WRITTEN REQUEST:
Could you output each line of the data that follows exactly?

Data entries
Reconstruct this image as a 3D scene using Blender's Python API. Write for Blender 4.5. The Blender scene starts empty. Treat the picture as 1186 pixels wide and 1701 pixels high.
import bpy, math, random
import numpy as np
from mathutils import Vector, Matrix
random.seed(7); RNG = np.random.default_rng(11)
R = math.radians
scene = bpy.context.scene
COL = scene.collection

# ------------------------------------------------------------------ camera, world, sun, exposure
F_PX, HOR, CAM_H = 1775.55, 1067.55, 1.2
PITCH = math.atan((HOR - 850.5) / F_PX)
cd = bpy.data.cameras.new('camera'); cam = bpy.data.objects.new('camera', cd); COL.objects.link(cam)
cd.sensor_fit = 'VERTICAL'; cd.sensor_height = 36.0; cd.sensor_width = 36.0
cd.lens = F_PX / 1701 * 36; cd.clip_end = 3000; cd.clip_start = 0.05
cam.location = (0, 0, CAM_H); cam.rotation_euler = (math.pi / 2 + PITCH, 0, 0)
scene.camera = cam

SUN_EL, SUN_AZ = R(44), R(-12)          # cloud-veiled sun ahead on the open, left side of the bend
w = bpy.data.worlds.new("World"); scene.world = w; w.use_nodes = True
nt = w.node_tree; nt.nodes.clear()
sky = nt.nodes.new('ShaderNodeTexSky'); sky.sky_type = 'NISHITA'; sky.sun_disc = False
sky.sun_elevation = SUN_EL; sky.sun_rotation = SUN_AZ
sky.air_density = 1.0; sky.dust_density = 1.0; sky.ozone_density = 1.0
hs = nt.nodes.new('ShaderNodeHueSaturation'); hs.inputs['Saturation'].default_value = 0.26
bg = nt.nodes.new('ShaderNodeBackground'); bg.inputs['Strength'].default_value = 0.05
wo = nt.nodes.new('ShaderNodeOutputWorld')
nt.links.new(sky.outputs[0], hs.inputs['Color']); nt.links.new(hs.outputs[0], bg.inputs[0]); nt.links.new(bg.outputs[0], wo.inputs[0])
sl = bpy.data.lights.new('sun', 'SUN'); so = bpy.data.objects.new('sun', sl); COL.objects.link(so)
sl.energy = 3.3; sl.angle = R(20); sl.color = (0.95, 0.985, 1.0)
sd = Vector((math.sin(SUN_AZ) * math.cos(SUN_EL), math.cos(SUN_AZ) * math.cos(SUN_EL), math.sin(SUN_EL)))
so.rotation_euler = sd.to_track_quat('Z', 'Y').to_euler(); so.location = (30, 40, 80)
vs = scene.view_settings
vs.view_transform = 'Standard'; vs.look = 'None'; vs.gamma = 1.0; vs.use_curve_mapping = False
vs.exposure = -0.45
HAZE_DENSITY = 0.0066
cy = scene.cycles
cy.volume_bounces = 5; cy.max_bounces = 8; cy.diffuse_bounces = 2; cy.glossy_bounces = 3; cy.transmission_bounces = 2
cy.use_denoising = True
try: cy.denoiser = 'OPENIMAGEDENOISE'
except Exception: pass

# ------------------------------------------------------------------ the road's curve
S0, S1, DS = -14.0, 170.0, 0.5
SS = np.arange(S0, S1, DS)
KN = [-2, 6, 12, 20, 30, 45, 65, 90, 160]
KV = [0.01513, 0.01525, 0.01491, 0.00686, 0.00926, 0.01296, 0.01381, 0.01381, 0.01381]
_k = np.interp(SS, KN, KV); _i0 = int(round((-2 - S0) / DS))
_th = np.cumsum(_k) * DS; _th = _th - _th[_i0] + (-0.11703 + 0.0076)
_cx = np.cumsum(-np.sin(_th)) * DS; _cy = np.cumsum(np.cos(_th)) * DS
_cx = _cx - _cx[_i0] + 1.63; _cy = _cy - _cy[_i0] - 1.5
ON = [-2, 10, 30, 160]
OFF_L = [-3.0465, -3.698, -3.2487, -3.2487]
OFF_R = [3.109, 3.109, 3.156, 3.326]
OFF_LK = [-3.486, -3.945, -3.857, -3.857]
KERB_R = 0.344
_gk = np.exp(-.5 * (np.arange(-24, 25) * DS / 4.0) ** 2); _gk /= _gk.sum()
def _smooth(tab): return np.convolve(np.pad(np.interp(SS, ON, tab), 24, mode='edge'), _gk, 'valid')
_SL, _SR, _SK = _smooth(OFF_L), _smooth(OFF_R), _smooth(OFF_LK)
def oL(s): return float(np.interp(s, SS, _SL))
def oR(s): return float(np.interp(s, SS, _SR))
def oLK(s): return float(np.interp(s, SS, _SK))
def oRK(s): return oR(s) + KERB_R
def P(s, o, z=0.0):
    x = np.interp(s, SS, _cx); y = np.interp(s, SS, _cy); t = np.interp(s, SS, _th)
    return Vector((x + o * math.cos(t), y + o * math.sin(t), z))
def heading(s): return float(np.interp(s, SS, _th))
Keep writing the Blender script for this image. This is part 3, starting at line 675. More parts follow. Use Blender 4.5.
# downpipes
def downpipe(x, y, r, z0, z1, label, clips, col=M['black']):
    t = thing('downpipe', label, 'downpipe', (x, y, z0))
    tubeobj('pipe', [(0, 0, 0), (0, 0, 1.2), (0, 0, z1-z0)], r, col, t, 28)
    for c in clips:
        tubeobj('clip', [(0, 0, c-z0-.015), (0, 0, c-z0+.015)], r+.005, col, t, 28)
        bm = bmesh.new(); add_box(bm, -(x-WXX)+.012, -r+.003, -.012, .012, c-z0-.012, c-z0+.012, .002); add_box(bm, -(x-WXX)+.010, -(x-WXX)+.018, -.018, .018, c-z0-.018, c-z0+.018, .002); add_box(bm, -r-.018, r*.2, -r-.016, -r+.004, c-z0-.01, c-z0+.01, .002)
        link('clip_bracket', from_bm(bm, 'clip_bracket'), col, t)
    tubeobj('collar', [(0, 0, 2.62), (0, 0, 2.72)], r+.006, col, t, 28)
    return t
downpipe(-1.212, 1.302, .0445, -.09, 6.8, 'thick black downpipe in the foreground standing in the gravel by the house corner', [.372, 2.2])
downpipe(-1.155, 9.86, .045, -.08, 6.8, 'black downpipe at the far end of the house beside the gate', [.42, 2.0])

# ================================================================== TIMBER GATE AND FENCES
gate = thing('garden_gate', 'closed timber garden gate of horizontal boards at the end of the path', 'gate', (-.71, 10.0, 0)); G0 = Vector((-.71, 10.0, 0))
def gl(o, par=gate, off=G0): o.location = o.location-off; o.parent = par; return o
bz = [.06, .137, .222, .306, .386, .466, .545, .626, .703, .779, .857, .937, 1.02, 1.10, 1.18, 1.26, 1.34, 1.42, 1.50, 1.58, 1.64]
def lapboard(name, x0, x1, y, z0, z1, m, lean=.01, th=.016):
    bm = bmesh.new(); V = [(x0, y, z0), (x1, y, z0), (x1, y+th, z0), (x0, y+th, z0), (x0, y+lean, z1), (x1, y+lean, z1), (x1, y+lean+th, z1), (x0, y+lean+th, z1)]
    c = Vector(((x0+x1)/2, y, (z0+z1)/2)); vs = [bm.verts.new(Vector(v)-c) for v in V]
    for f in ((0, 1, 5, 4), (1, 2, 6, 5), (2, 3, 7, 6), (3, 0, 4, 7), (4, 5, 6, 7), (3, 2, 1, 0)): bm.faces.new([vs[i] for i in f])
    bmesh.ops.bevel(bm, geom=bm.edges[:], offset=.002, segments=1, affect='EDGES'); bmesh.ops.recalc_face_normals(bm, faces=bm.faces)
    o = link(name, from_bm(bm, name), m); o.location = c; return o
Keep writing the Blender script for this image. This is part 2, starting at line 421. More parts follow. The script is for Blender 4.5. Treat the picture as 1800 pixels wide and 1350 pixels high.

TASK RESPONSE:
Reconstruct this image as a 3D scene using Blender's Python API. Write for Blender 4.5. The Blender scene starts empty. Treat the picture as 1186 pixels wide and 1701 pixels high.
import bpy, math, random
import numpy as np
from mathutils import Vector, Matrix
random.seed(7); RNG = np.random.default_rng(11)
R = math.radians
scene = bpy.context.scene
COL = scene.collection

# ------------------------------------------------------------------ camera, world, sun, exposure
F_PX, HOR, CAM_H = 1775.55, 1067.55, 1.2
PITCH = math.atan((HOR - 850.5) / F_PX)
cd = bpy.data.cameras.new('camera'); cam = bpy.data.objects.new('camera', cd); COL.objects.link(cam)
cd.sensor_fit = 'VERTICAL'; cd.sensor_height = 36.0; cd.sensor_width = 36.0
cd.lens = F_PX / 1701 * 36; cd.clip_end = 3000; cd.clip_start = 0.05
cam.location = (0, 0, CAM_H); cam.rotation_euler = (math.pi / 2 + PITCH, 0, 0)
scene.camera = cam

SUN_EL, SUN_AZ = R(44), R(-12)          # cloud-veiled sun ahead on the open, left side of the bend
w = bpy.data.worlds.new("World"); scene.world = w; w.use_nodes = True
nt = w.node_tree; nt.nodes.clear()
sky = nt.nodes.new('ShaderNodeTexSky'); sky.sky_type = 'NISHITA'; sky.sun_disc = False
sky.sun_elevation = SUN_EL; sky.sun_rotation = SUN_AZ
sky.air_density = 1.0; sky.dust_density = 1.0; sky.ozone_density = 1.0
hs = nt.nodes.new('ShaderNodeHueSaturation'); hs.inputs['Saturation'].default_value = 0.26
bg = nt.nodes.new('ShaderNodeBackground'); bg.inputs['Strength'].default_value = 0.05
wo = nt.nodes.new('ShaderNodeOutputWorld')
nt.links.new(sky.outputs[0], hs.inputs['Color']); nt.links.new(hs.outputs[0], bg.inputs[0]); nt.links.new(bg.outputs[0], wo.inputs[0])
sl = bpy.data.lights.new('sun', 'SUN'); so = bpy.data.objects.new('sun', sl); COL.objects.link(so)
sl.energy = 3.3; sl.angle = R(20); sl.color = (0.95, 0.985, 1.0)
sd = Vector((math.sin(SUN_AZ) * math.cos(SUN_EL), math.cos(SUN_AZ) * math.cos(SUN_EL), math.sin(SUN_EL)))
so.rotation_euler = sd.to_track_quat('Z', 'Y').to_euler(); so.location = (30, 40, 80)
vs = scene.view_settings
vs.view_transform = 'Standard'; vs.look = 'None'; vs.gamma = 1.0; vs.use_curve_mapping = False
vs.exposure = -0.45
HAZE_DENSITY = 0.0066
cy = scene.cycles
cy.volume_bounces = 5; cy.max_bounces = 8; cy.diffuse_bounces = 2; cy.glossy_bounces = 3; cy.transmission_bounces = 2
cy.use_denoising = True
try: cy.denoiser = 'OPENIMAGEDENOISE'
except Exception: pass

# ------------------------------------------------------------------ the road's curve
S0, S1, DS = -14.0, 170.0, 0.5
SS = np.arange(S0, S1, DS)
KN = [-2, 6, 12, 20, 30, 45, 65, 90, 160]
KV = [0.01513, 0.01525, 0.01491, 0.00686, 0.00926, 0.01296, 0.01381, 0.01381, 0.01381]
_k = np.interp(SS, KN, KV); _i0 = int(round((-2 - S0) / DS))
_th = np.cumsum(_k) * DS; _th = _th - _th[_i0] + (-0.11703 + 0.0076)
_cx = np.cumsum(-np.sin(_th)) * DS; _cy = np.cumsum(np.cos(_th)) * DS
_cx = _cx - _cx[_i0] + 1.63; _cy = _cy - _cy[_i0] - 1.5
ON = [-2, 10, 30, 160]
OFF_L = [-3.0465, -3.698, -3.2487, -3.2487]
OFF_R = [3.109, 3.109, 3.156, 3.326]
OFF_LK = [-3.486, -3.945, -3.857, -3.857]
KERB_R = 0.344
_gk = np.exp(-.5 * (np.arange(-24, 25) * DS / 4.0) ** 2); _gk /= _gk.sum()
def _smooth(tab): return np.convolve(np.pad(np.interp(SS, ON, tab), 24, mode='edge'), _gk, 'valid')
_SL, _SR, _SK = _smooth(OFF_L), _smooth(OFF_R), _smooth(OFF_LK)
def oL(s): return float(np.interp(s, SS, _SL))
def oR(s): return float(np.interp(s, SS, _SR))
def oLK(s): return float(np.interp(s, SS, _SK))
def oRK(s): return oR(s) + KERB_R
def P(s, o, z=0.0):
    x = np.interp(s, SS, _cx); y = np.interp(s, SS, _cy); t = np.interp(s, SS, _th)
    return Vector((x + o * math.cos(t), y + o * math.sin(t), z))
def heading(s): return float(np.interp(s, SS, _th))
Keep writing the Blender script for this image. This is part 3, starting at line 675. More parts follow. Use Blender 4.5.
# downpipes
def downpipe(x, y, r, z0, z1, label, clips, col=M['black']):
    t = thing('downpipe', label, 'downpipe', (x, y, z0))
    tubeobj('pipe', [(0, 0, 0), (0, 0, 1.2), (0, 0, z1-z0)], r, col, t, 28)
    for c in clips:
        tubeobj('clip', [(0, 0, c-z0-.015), (0, 0, c-z0+.015)], r+.005, col, t, 28)
        bm = bmesh.new(); add_box(bm, -(x-WXX)+.012, -r+.003, -.012, .012, c-z0-.012, c-z0+.012, .002); add_box(bm, -(x-WXX)+.010, -(x-WXX)+.018, -.018, .018, c-z0-.018, c-z0+.018, .002); add_box(bm, -r-.018, r*.2, -r-.016, -r+.004, c-z0-.01, c-z0+.01, .002)
        link('clip_bracket', from_bm(bm, 'clip_bracket'), col, t)
    tubeobj('collar', [(0, 0, 2.62), (0, 0, 2.72)], r+.006, col, t, 28)
    return t
downpipe(-1.212, 1.302, .0445, -.09, 6.8, 'thick black downpipe in the foreground standing in the gravel by the house corner', [.372, 2.2])
downpipe(-1.155, 9.86, .045, -.08, 6.8, 'black downpipe at the far end of the house beside the gate', [.42, 2.0])

# ================================================================== TIMBER GATE AND FENCES
gate = thing('garden_gate', 'closed timber garden gate of horizontal boards at the end of the path', 'gate', (-.71, 10.0, 0)); G0 = Vector((-.71, 10.0, 0))
def gl(o, par=gate, off=G0): o.location = o.location-off; o.parent = par; return o
bz = [.06, .137, .222, .306, .386, .466, .545, .626, .703, .779, .857, .937, 1.02, 1.10, 1.18, 1.26, 1.34, 1.42, 1.50, 1.58, 1.64]
def lapboard(name, x0, x1, y, z0, z1, m, lean=.01, th=.016):
    bm = bmesh.new(); V = [(x0, y, z0), (x1, y, z0), (x1, y+th, z0), (x0, y+th, z0), (x0, y+lean, z1), (x1, y+lean, z1), (x1, y+lean+th, z1), (x0, y+lean+th, z1)]
    c = Vector(((x0+x1)/2, y, (z0+z1)/2)); vs = [bm.verts.new(Vector(v)-c) for v in V]
    for f in ((0, 1, 5, 4), (1, 2, 6, 5), (2, 3, 7, 6), (3, 0, 4, 7), (4, 5, 6, 7), (3, 2, 1, 0)): bm.faces.new([vs[i] for i in f])
    bmesh.ops.bevel(bm, geom=bm.edges[:], offset=.002, segments=1, affect='EDGES'); bmesh.ops.recalc_face_normals(bm, faces=bm.faces)
    o = link(name, from_bm(bm, name), m); o.location = c; return o
Keep writing the Blender script for this image. This is part 2, starting at line 421. More parts follow. The script is for Blender 4.5. Treat the picture as 1800 pixels wide and 1350 pixels high.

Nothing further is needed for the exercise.